For many people working for a US-listed company at the time, the arrival of SOX felt quite sudden. Teams found themselves behind the curve, scrambling to put the necessary controls in place. It was very reactionary; organisations needed to have started the journey much earlier than they did.

 

Why is UK SOX needed?

The UK has had its own share of accounting and audit-related issues, with recent financial scandals at Patisserie Valerie and BHS deemed to be “indicative of a wider crisis of trust in the audit industry” (The Future of Audit, by the House of Commons Business, Energy and Industrial Strategy Committee). Recent independent reviews (the Bryden Report and Sir John Kingman’s 2018 FRC review) have recommended reforming audit and government regulations. Legislation is expected to be finalised in late 2022 but as with other recent regulations, it’s unlikely to come into force for a year or two after that which is good news since, based on U.S. experiences, it’s going to take a couple of years for companies to prepare.

 

Will it really happen?

Here’s a short story. Winterhawk and SAP ran a GDPR-focussed event in October of 2016 in London – it was the first of its kind in the UK at the time. A captive audience of leaders from various UK companies attended to hear lawyers and leading experts speak about GDPR, what it would mean, and the changes that would be required. Feedback at the end of the day was that the content was interesting, but attendees were sceptical that it would have much impact on their businesses, let alone be rolled-out. Fast forward to May 2018… GDPR was introduced and people raced to understand and comply with the regulations. It’s now commonplace to read about large fines being handed out across Europe. Proactive companies are already thinking about UK SOX; FTSE-listed clients telling us that they’re concerned and asking what they should do in preparation.

 

So what can you do right now?

Photo%20by%20Leon%20on%20Unsplash.com

Photo by Leon on Unsplash.com

Now is the time to start planning. A compliance project could take years depending on the size of the organisation and the number of stakeholders involved. It can take time to get it right, to get to the stage where significant deficiencies aren’t being reported.We suggest you start by considering the following questions:

  • Do we have an effective programme of risk & controls?
  • Do we have clearly defined risks properly aligned with the business?
  • What about Key Risk Indicators (KRIs)?
  • Are the right people in place with ownership of controls and processes?
  • Can we automate and/or innovate to leverage our existing technology?

 

Past Learnings

When reviewing the ‘404 General Computer Control’ requirements some twenty years ago, it became clear that SOX compliance was going to be a significant undertaking for organisations and would be a multi-year effort. Finding future state control owners was the first major challenge, and was rarely something people wanted to sign up for – it was adding work to their often already busy schedules. To gain buy-in, as the programme evolved, it was important to find ways to streamline, optimise and automate controls, reducing the burden on control owners, not just from a SOX perspective but also saving them and their teams time in the day-to-day roles.

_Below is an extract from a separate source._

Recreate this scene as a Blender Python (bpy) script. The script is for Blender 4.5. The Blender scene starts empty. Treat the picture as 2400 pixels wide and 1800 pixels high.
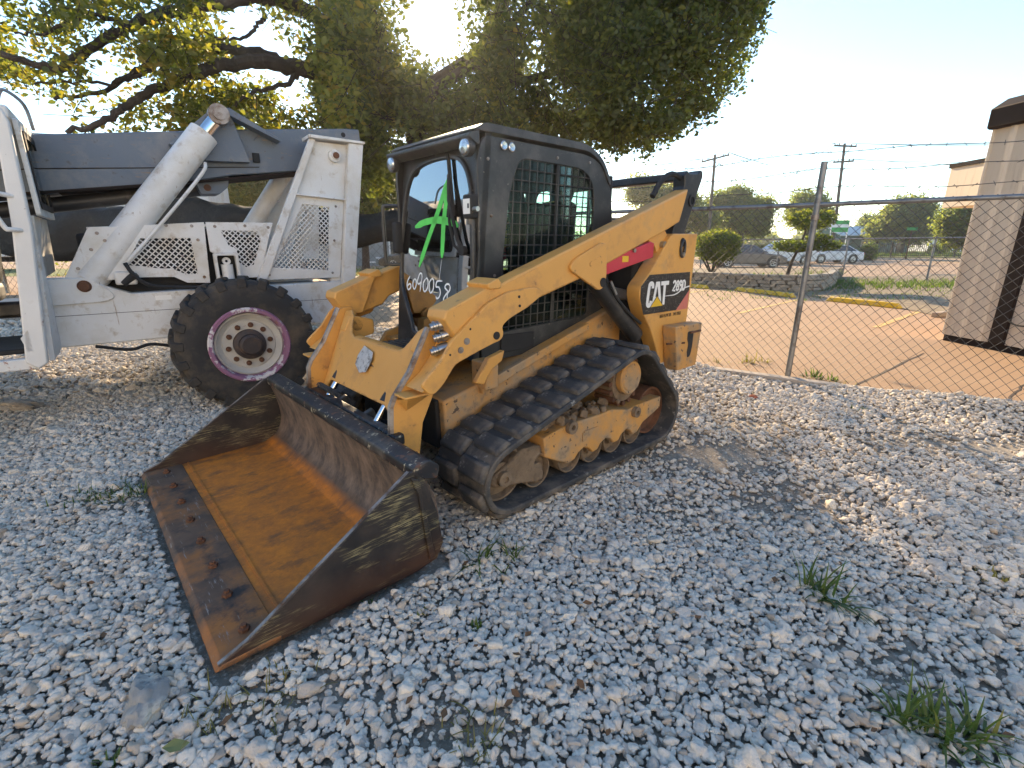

In 2002, when U.S. SOX was introduced, GRC solutions were still in their infancy and compliance projects were very much a manual effort, but the ways we managed SOX (U.S.) are still relevant here. Today we have solutions such as SAP Risk Management and SAP Process Control which will be of significant benefit to companies in the UK who are starting their UK SOX journey.

UK companies that are listed on the stock market (or planning to be listed in the future) are likely to be in scope for SOX; it will become part & parcel of their internal & external audits on an annual basis. For organisations that are running SAP, as their existing ERP Systems are looking after their financials, it makes absolute sense that you’d want to have GRC solutions embedded to help with that journey towards UK SOX compliance (not to mention looking after your data, preventing Fraud, Cyber-attacks etc.).

 

Bottom line: it’s never too early to start thinking about upcoming regulations and preparing for them.